Tungsten is an attractive material for use in high-energy absorption applications, such as X-ray masks; however, it is brittle and challenging to process through conventional methods. In this study, femtosecond laser material processing (FLMP) was used to machine through-cut features into a 0.5 mm thick tungsten sheet to create an X-ray mask. The machined X-ray mask covered a 10 mm × 10 mm area, and it consisted of linear and circular features. The SEM characterization of the machined features showed that the feature size dimensions of the laser exit surface (LE) were better aligned with the CAD dimensions relative to the laser incident surface (LS). The cut edge of the tungsten sheet that was cut by the FLMP was smoother and had a better quality finish than that of the as-purchased tungsten sheet. The through-cut surface from the top to the bottom of the tungsten sheet made a contact angle of ~8 and ~11° with the vertical plane for the channel throat (L1) and circle (L3) geometries, respectively.
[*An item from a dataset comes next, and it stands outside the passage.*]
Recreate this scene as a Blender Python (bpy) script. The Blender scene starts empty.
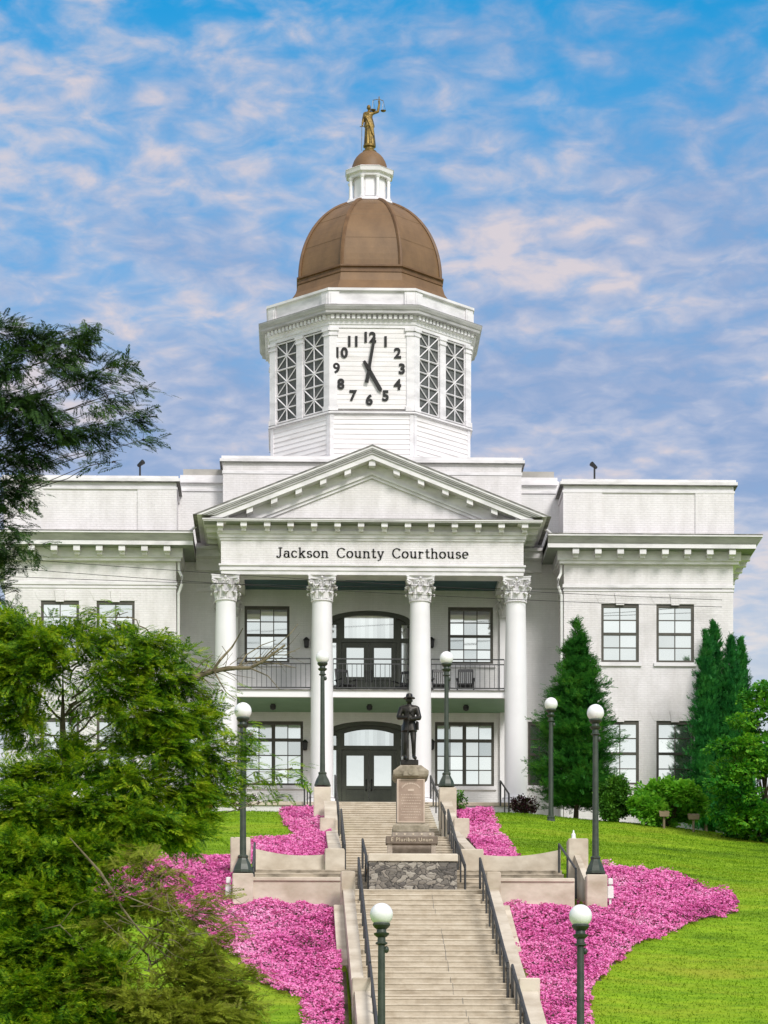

To effectively stop ~90% of incoming 50 keV X-ray beams, the effective width (W_E), at which the tungsten thickness of the channel throat (L1) was ~205 µm, was determined to be 233.3 µm, thus producing a W_E/CAD ratio of 1.8. The dependence of etch depth was determined to have a third-order exponential decay dependence on the CNC processing speed. This study has shown the capability of using FLMP to produce linear and circular geometries into tungsten sheets, which could be useful in aiding future developments of complex designs in tungsten substrates for high-energy radiation absorption applications.